What the task requires:
Select the lines below containing the word "Blender".

Entries provided:

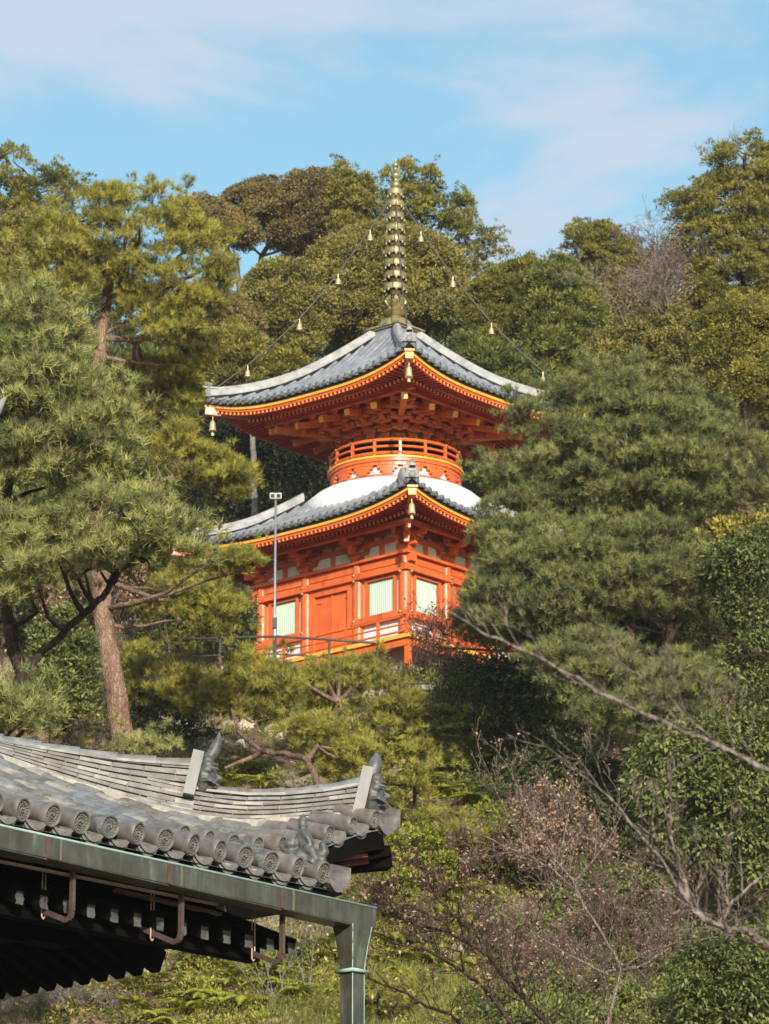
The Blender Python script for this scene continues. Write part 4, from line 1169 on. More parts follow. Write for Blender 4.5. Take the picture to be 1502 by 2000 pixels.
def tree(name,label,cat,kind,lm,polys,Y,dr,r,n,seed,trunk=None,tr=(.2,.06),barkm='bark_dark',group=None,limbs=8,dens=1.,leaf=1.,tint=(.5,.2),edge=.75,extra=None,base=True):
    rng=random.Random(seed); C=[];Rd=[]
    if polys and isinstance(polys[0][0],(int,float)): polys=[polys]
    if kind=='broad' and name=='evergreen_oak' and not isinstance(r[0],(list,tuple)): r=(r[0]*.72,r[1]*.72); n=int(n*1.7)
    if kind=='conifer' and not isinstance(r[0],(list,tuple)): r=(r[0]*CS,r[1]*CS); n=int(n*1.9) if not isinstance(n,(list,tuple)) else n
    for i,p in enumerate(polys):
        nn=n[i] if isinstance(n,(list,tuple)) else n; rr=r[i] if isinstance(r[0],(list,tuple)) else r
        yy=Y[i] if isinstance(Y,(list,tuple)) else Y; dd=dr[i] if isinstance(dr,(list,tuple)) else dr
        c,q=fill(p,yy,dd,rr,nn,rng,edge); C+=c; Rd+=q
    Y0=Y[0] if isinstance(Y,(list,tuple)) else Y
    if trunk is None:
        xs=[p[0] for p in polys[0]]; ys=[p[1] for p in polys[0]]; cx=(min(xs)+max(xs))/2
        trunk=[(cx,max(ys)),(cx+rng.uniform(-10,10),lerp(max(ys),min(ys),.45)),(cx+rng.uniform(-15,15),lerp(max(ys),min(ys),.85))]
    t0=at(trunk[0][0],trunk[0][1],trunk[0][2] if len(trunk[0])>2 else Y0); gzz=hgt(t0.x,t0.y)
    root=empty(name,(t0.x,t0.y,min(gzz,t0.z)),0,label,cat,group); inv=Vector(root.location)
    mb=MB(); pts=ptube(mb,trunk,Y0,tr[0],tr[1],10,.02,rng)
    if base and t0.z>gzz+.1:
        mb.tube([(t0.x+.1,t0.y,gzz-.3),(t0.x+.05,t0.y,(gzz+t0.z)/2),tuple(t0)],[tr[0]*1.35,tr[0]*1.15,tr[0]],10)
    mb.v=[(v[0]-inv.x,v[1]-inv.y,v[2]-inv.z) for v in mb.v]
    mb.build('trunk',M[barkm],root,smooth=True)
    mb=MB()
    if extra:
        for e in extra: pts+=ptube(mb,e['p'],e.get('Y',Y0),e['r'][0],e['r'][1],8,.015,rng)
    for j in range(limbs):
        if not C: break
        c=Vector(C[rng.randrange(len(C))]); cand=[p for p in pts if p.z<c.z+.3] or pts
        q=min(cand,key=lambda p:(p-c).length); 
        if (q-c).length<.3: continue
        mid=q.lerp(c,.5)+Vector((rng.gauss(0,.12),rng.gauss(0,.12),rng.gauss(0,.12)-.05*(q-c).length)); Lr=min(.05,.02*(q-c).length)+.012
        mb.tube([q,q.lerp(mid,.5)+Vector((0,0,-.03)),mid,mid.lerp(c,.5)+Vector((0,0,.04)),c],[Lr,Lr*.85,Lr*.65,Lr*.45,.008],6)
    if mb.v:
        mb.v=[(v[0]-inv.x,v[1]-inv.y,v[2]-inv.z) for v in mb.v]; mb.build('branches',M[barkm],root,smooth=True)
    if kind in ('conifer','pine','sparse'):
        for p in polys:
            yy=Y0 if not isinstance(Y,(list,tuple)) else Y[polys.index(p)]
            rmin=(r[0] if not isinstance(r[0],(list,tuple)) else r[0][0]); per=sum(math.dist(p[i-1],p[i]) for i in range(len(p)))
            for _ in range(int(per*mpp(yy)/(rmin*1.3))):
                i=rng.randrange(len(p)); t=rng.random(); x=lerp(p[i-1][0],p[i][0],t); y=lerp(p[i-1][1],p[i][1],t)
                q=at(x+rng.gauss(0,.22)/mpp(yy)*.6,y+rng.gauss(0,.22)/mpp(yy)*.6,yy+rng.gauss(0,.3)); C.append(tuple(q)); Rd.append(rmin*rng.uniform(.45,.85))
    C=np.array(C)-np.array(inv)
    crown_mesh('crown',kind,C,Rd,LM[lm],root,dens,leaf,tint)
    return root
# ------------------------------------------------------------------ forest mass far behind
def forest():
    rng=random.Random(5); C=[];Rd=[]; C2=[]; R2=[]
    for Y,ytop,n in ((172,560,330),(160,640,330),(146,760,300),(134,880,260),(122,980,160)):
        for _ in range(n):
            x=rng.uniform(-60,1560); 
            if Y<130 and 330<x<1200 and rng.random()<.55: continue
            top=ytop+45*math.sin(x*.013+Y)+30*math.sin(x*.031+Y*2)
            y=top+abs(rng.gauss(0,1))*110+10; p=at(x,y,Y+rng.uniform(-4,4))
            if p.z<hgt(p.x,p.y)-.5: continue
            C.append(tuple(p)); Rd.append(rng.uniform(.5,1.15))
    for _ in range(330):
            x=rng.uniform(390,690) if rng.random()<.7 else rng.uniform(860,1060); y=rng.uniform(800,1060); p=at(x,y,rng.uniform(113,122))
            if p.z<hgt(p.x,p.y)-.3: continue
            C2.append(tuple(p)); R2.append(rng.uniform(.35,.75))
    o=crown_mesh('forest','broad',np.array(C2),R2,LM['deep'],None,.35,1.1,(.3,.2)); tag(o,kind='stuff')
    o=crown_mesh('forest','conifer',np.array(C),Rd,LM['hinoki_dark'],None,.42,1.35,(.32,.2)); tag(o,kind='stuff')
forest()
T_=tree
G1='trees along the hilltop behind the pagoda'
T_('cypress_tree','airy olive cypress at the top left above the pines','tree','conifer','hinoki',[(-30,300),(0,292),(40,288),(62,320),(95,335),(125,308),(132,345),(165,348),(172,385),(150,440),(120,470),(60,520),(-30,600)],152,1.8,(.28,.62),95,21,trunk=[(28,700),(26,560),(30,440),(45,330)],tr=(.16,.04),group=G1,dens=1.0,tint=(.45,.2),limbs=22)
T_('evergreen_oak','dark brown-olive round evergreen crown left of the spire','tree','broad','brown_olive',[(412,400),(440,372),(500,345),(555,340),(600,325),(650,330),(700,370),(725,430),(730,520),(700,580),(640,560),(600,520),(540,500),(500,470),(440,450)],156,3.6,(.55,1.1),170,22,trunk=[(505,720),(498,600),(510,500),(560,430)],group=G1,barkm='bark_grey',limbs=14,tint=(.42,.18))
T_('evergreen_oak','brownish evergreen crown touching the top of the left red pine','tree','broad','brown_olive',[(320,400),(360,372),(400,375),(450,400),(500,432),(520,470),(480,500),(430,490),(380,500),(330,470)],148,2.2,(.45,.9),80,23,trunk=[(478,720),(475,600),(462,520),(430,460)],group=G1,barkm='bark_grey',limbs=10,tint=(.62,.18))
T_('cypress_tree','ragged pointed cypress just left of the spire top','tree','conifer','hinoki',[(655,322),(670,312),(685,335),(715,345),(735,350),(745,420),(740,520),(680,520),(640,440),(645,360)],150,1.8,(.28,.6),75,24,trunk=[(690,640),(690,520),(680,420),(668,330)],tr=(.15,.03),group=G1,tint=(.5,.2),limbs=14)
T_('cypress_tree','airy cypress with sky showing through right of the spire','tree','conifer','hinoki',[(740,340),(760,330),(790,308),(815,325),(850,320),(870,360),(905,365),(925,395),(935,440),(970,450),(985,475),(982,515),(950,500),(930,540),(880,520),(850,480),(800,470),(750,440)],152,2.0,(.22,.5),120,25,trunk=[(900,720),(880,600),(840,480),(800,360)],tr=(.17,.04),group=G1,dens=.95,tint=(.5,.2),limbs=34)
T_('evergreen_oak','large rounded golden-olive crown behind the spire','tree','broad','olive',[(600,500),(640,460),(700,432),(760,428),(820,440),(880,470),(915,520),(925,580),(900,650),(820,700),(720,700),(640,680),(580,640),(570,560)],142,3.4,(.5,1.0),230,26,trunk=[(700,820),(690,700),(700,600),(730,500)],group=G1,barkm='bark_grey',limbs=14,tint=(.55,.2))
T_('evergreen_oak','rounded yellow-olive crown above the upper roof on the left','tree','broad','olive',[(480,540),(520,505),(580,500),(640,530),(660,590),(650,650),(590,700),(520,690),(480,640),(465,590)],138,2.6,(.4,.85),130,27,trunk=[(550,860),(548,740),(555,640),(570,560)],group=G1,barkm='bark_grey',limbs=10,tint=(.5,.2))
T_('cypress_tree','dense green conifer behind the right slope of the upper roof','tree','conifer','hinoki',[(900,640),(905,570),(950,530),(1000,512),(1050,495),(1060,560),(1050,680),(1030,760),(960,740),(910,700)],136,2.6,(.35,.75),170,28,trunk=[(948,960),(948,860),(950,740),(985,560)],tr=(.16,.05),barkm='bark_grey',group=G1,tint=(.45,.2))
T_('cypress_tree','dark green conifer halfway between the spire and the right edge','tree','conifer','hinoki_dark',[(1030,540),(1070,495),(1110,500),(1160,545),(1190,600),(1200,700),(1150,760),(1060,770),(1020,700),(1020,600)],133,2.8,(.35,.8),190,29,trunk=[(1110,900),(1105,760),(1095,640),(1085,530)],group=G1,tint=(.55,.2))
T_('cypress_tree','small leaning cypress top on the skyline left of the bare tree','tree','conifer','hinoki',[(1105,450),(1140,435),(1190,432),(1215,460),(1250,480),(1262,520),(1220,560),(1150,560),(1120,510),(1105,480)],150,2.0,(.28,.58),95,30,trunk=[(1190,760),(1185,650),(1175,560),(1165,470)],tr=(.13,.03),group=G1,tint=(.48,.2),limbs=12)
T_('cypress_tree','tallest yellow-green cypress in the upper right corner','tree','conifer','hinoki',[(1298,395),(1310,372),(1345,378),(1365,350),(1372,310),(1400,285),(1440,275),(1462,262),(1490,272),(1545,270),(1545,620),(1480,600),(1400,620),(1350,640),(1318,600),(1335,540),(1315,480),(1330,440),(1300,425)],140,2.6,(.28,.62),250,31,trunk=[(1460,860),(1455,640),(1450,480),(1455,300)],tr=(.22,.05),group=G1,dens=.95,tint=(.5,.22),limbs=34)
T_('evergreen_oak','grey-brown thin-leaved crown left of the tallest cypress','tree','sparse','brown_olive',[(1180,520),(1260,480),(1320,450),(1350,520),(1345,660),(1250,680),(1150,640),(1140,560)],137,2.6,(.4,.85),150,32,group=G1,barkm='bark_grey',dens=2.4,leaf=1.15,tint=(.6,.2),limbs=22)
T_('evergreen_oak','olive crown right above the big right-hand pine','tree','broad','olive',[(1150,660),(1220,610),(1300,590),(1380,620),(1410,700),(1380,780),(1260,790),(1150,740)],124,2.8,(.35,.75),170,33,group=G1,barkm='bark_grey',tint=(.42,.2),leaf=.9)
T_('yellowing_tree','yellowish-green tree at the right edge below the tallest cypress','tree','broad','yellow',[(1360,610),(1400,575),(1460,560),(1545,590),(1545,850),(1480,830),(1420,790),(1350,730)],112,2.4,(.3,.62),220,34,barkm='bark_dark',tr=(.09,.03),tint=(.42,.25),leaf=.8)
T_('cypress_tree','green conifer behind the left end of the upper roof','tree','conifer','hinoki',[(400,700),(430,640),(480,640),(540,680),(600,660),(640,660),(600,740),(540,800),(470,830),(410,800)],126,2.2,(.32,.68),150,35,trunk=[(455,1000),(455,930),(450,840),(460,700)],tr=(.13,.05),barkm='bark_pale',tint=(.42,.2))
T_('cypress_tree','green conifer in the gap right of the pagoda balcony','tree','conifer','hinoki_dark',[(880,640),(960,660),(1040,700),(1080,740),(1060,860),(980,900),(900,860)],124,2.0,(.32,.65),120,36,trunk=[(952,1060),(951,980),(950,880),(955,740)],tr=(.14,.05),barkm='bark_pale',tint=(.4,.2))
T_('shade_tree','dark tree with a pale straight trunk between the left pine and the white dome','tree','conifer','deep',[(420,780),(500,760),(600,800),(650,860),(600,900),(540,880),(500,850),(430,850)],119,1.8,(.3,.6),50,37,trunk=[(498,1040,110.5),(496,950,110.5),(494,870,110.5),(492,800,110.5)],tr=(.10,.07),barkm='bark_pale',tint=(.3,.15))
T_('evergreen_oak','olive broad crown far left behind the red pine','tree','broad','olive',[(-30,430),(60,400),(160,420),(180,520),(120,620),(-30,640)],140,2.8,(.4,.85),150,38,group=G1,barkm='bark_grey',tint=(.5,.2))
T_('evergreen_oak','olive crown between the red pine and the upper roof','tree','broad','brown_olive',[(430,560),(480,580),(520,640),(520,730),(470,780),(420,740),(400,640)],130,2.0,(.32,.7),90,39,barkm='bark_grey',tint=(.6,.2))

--

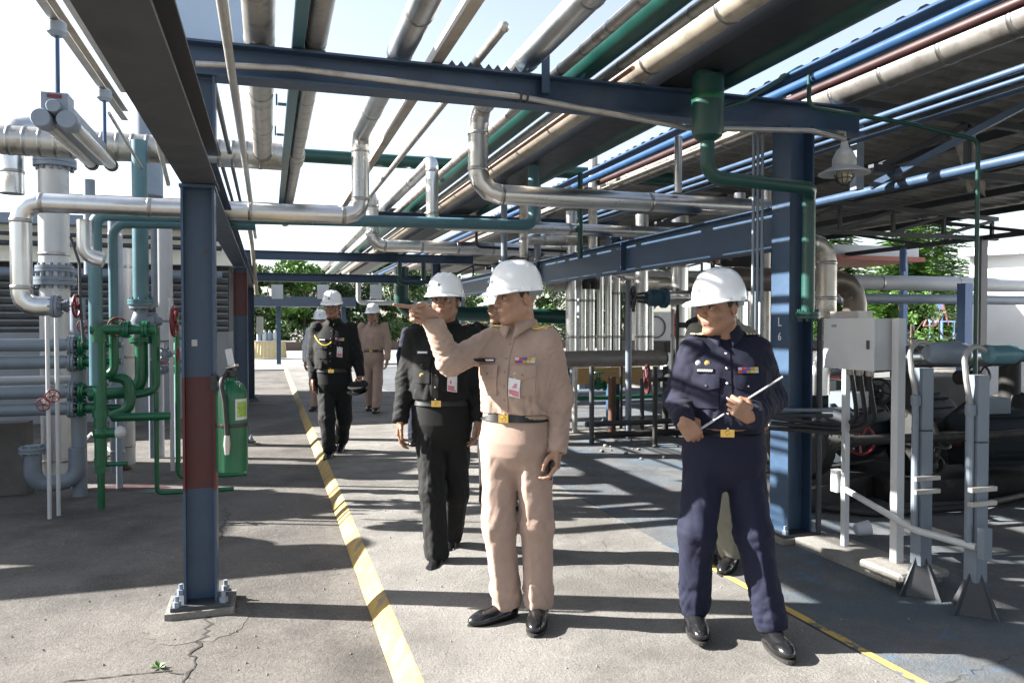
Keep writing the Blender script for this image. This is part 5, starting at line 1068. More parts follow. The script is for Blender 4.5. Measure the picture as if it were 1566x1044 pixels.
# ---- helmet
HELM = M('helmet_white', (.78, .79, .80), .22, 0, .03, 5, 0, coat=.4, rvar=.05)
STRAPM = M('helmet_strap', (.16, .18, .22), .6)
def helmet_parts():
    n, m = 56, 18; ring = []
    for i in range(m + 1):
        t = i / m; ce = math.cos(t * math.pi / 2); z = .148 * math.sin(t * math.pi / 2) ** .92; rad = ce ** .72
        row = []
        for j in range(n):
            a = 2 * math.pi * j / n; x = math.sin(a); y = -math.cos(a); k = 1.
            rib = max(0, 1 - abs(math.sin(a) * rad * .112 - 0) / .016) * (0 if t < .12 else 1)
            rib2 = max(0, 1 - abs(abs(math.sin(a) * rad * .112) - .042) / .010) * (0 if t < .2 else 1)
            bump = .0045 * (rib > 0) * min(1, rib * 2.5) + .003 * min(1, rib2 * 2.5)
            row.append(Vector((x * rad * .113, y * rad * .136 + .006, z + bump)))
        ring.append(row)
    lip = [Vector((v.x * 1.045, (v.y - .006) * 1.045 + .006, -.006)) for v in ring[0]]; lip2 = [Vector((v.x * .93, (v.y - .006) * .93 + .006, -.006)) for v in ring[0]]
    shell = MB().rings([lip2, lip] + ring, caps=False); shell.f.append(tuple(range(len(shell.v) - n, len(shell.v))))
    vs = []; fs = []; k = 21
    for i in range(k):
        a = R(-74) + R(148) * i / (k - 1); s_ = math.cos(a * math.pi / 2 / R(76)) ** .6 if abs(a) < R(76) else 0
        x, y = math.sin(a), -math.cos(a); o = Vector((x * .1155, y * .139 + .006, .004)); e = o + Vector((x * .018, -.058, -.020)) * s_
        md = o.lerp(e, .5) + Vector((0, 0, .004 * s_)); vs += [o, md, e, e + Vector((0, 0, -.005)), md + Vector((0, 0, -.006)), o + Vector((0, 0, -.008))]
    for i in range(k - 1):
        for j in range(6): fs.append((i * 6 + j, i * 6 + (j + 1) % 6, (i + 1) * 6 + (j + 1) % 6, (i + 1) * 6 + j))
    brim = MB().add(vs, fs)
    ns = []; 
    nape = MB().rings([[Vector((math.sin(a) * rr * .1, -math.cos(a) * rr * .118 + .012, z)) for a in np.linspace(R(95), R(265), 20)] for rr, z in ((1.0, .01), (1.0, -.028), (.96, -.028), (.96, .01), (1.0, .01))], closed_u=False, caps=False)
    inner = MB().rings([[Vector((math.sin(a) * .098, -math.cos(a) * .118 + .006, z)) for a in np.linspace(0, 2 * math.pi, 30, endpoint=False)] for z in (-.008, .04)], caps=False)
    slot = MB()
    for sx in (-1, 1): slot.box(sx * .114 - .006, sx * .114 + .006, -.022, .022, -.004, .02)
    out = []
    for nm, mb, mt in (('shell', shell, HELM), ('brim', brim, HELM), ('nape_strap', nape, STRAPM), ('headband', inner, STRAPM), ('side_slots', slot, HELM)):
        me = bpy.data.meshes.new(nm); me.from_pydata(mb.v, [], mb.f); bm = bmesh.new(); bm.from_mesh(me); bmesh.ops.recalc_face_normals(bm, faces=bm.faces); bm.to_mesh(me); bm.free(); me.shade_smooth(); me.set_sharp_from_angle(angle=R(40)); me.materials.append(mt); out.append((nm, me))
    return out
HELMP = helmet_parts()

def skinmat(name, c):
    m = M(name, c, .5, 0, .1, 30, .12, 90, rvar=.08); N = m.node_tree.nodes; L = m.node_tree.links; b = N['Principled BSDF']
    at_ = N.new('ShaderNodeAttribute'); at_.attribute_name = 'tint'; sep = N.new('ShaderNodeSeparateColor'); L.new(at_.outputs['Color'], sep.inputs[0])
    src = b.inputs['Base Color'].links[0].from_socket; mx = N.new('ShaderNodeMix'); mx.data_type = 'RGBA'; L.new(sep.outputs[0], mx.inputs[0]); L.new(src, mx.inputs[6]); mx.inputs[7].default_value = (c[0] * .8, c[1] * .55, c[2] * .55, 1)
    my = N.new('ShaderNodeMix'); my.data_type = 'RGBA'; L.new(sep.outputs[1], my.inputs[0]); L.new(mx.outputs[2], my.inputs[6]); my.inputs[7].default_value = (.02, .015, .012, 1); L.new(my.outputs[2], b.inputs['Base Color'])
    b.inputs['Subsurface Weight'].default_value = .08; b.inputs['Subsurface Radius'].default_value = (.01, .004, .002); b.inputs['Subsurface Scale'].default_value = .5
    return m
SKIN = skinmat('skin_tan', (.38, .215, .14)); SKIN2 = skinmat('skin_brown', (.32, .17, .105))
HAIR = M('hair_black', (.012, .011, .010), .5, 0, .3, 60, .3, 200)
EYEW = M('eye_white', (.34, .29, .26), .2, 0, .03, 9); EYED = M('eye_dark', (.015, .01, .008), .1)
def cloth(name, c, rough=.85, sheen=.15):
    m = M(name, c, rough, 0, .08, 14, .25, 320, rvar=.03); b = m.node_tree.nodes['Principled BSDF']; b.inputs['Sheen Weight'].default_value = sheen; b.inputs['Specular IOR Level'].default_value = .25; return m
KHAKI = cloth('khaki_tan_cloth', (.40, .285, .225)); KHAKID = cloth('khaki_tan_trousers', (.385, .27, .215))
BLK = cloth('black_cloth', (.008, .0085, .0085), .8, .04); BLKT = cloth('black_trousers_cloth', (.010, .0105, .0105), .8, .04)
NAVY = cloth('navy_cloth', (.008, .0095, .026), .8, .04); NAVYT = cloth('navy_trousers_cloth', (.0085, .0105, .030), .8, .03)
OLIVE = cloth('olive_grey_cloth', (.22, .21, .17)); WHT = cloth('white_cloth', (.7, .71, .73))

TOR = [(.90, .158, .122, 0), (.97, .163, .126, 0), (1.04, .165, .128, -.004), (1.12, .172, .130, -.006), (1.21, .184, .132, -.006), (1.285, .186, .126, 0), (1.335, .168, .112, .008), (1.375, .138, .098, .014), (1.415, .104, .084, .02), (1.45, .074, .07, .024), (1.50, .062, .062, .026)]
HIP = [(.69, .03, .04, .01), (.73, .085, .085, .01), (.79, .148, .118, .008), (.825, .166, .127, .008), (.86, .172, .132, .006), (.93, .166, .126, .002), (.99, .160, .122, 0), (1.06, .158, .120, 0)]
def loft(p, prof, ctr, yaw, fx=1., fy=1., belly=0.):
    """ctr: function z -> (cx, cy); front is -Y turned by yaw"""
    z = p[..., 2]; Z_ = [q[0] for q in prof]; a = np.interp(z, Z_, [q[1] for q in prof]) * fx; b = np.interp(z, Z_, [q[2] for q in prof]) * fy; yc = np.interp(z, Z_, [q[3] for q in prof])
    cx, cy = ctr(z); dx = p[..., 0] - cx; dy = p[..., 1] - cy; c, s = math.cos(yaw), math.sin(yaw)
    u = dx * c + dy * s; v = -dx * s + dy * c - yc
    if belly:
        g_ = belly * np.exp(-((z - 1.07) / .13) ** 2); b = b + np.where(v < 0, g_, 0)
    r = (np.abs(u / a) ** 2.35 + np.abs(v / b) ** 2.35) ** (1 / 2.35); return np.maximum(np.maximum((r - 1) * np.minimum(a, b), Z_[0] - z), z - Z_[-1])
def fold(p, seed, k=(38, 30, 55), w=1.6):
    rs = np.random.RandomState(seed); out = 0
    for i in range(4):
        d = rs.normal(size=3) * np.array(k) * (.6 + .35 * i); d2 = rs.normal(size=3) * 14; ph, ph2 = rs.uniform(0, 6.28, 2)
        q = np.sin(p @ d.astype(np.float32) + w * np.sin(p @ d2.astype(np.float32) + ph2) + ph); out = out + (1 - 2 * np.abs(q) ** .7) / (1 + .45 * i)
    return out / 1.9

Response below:
The Blender Python script for this scene continues. Write part 4, from line 1169 on. More parts follow. Write for Blender 4.5. Take the picture to be 1502 by 2000 pixels.
Keep writing the Blender script for this image. This is part 5, starting at line 1068. More parts follow. The script is for Blender 4.5. Measure the picture as if it were 1566x1044 pixels.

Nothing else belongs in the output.